L’eau, une ressource qui pose encore problème au Sénégal
•Petunia James
FOCUS - Au Sénégal, l’accès à l’eau est encore et toujours une préoccupation majeure à laquelle les organisations humanitaires doivent faire face.
Le droit à l’alimentation pour lequel le Secours catholique - Caritas France se bat est en prise directe avec la capacité de production agricole. Mais pour un meilleur rendement des cultures qui aboutirait à des conditions de vie plus favorables aux sénégalais, encore faut-il en avoir les moyens. Hormis l’aspect financier qu’il faut souvent engager, l’accès à l’eau douce apparaît comme déterminant.
Un point vital
«Je cultive des légumes essentiellement pour la consommation de mon ménage. Nous devons manger pour vivre avant de manger pour vendre. Ma priorité c’est nourrir ma famille. Et l’eau est le premier facteur de mise en place de parcelles maraîchères. S’il n’y avait pas de puits, personne ne pourrait cultiver ses terres», explique Aissatou Diarra, agricultrice dans le village de Keur Mama Lamine. Certains sont encore obligés d’avoir recours à des ceanes, des puits traditionnels sans ciment peu profonds, souvent victimes d’éboulement dès le lendemain de leur construction. «Grâce à Caritas, nous avons désormais des puits modernes hydrauliques qui nous aident dans nos activités agricoles», poursuit la paysanne.

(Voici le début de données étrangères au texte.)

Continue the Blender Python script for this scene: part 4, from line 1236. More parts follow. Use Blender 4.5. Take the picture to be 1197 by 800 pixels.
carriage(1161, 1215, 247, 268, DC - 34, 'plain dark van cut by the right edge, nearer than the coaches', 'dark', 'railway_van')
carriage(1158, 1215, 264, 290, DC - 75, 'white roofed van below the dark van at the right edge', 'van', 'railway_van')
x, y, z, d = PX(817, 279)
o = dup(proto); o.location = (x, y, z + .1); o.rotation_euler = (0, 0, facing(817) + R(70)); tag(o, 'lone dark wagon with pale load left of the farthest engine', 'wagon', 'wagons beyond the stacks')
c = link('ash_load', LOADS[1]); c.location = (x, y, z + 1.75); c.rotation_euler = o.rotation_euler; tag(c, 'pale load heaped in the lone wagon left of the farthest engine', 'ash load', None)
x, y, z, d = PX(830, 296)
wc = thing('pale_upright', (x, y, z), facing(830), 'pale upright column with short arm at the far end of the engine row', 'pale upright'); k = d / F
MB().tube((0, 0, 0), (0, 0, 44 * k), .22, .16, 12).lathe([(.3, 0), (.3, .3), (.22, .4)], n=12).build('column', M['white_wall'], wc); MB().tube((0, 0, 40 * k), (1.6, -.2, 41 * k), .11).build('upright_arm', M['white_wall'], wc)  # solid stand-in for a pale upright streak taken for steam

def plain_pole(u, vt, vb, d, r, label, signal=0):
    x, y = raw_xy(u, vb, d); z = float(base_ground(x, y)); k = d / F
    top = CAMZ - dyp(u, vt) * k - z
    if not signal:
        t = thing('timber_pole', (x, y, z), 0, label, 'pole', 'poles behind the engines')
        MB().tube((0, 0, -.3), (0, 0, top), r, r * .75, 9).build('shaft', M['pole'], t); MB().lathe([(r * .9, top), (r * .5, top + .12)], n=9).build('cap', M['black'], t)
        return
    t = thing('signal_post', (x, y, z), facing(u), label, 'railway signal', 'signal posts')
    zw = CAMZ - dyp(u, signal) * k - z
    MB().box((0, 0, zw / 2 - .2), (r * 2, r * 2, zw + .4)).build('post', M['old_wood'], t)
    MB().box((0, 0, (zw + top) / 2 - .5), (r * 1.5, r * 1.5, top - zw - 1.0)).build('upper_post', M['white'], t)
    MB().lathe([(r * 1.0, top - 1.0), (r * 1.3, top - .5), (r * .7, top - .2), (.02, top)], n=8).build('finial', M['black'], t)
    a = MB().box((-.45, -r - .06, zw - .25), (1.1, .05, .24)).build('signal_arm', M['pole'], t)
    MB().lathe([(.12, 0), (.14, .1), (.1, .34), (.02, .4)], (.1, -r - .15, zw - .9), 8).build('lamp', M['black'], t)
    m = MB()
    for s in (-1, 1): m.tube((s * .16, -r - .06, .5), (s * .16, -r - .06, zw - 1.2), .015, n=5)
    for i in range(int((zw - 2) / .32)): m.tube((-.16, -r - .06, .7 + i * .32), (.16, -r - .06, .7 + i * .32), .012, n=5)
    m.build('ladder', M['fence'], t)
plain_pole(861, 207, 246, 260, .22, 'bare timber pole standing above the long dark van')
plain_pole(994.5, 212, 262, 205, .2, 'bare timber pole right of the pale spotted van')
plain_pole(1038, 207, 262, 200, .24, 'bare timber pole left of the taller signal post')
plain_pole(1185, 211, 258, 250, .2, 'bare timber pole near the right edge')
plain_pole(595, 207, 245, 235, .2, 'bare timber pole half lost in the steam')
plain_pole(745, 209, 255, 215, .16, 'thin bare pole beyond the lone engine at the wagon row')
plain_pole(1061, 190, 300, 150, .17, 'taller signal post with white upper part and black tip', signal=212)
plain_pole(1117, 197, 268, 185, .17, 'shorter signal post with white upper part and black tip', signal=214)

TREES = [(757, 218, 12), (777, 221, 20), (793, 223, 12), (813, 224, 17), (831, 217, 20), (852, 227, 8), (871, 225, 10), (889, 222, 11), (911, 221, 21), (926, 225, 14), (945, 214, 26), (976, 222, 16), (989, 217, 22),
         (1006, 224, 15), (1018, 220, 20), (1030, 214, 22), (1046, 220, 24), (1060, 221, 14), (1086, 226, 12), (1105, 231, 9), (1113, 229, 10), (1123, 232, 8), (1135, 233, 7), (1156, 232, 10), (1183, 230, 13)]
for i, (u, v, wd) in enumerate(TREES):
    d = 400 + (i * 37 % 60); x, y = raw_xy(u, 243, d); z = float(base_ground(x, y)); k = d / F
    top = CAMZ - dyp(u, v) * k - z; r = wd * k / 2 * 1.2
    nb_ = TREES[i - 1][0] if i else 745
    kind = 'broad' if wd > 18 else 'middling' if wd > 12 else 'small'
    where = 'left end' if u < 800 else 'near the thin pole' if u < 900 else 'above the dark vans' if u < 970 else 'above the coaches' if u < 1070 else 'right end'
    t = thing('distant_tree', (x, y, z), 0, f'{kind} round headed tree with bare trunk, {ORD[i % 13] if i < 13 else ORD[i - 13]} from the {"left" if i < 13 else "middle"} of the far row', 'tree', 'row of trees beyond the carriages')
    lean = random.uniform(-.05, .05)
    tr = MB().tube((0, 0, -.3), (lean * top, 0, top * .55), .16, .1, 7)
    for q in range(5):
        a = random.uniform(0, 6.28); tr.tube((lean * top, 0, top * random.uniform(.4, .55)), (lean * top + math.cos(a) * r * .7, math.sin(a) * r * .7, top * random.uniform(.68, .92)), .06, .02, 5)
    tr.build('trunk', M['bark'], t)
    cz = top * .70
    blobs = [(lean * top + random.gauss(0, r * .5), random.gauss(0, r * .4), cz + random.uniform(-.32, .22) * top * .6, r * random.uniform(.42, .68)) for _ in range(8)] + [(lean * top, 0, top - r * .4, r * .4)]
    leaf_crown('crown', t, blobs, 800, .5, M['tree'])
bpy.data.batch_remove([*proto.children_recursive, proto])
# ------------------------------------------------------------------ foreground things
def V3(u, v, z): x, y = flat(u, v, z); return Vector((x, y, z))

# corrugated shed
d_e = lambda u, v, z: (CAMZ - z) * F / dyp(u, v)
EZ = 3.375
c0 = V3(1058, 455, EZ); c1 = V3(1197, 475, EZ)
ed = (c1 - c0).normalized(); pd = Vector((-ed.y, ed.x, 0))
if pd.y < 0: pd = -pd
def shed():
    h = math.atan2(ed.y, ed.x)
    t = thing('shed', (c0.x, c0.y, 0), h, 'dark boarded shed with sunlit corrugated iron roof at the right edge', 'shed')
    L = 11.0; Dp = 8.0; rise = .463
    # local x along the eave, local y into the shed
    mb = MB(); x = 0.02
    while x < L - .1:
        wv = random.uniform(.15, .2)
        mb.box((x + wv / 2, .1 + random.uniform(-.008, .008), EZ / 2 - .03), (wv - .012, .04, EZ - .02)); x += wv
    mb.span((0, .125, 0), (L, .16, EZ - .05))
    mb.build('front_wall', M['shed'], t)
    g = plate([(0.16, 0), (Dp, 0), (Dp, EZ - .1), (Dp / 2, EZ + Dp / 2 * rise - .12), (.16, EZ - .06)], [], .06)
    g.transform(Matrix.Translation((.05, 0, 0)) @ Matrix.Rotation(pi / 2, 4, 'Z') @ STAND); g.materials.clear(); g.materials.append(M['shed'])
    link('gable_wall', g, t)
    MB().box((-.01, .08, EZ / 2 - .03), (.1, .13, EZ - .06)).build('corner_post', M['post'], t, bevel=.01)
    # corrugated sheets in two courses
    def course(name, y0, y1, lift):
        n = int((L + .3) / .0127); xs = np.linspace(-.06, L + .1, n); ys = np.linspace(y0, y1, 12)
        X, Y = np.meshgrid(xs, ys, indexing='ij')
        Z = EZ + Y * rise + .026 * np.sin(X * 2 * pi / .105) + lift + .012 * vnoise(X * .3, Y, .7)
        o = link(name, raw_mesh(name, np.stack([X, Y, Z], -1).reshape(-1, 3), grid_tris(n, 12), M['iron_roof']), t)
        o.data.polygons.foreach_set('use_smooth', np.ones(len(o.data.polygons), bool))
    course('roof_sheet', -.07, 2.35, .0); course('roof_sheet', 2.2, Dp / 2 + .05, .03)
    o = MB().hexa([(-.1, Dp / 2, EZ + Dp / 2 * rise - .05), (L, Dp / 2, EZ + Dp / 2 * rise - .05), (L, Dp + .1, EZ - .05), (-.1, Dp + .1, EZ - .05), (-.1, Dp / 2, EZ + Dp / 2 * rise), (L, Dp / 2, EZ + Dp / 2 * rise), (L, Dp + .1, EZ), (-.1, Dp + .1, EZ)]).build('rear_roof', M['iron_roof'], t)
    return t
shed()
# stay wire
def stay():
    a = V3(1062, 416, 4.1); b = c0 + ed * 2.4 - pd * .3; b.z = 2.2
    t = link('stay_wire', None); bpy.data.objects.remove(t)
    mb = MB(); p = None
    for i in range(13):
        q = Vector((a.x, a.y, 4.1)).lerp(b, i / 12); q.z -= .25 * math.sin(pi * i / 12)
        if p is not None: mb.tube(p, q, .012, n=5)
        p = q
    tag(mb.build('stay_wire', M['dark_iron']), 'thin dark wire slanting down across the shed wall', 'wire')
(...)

Aujourd’hui, 300 000 personnes bénéficient d’un accès à l’eau grâce à une cinquantaine de forages réalisés par Caritas, et cofinancés par les populations locales. En effet, l’institution souhaite avant tout responsabiliser les sénégalais en les accompagnants et non en prenant tout en main. «En 2015, 82% de la population devrait avoir accès à l’eau», précise Boucar Diouf, responsable du développement rural Caritas dans la région de Kaolack.
Une ressource fragile
Outre les problèmes d’accession, l’eau fait aussi l’objet d’une inquiétude quant à sa qualité. «Nous devons lutter contre la salinisation des terres qui n’est, entre autre, pas favorable au maraîchage et à l’agriculture fruitière. L’eau de mer a tendance à s’infiltrer et à polluer les nappes phréatiques. Pour contrer cela, nous avons contribué à la création de digues anti sel et de barrages», raconte Gilbert Sène, chargé de programme développement rural Caritas.
Près du village de Santhie Béra, un barrage a donc permis de créer une réserve d’eau douce pareille à un grand bassin de récupération d’eau de pluie. Il favorise ainsi le développement des activités agricoles. «Avant sa création, il fallait creuser jusqu’à 7m pour faire un puits d’eau douce, aujourd’hui c’est entre 1 et 4m. Il sert également à développer la pisciculture de carpe Tilapia», ajoute Gilbert Sène.
Contrôler la gestion de l’eau
Bien public, l’eau doit pourtant être fournie de façon pérenne et sans altération de sa qualité. Pour ce faire, il existe des Associations des usagers de forage (Asufor). «Ces associations, réunies sous une fédération, sont indispensables pour la gestion des forages que l’on a pu mettre en place au Sénégal», explique Boucar Diouf.
«Notre forage a été réalisé en 1984 grâce au concours financier de Caritas et du Secours catholique. En 1995, il a été complété par un château d’eau à double réservoir d’une capacité de 254m3 qui alimente huit villages», intervient Arona Ndiaye, secrétaire général de l’Asufor du village Ngodiba. Cela permet d’approvisionner quelques 570 points d’eau dont 290 branchements privés, 14 publics et 250 sites de maraîchage.
«L’eau est vendue au compteur, 200 francs CFA (0,30€) le mètre cube», poursuit Arona Ndiaye. Un montant fixé à la suite d’assemblées où les populations locales sont réunies pour décider des meilleures façons de gérer les ressources hydriques. De l’investissement de chacun dépend ainsi la préservation de cet élément capital à l’avenir des sénégalais.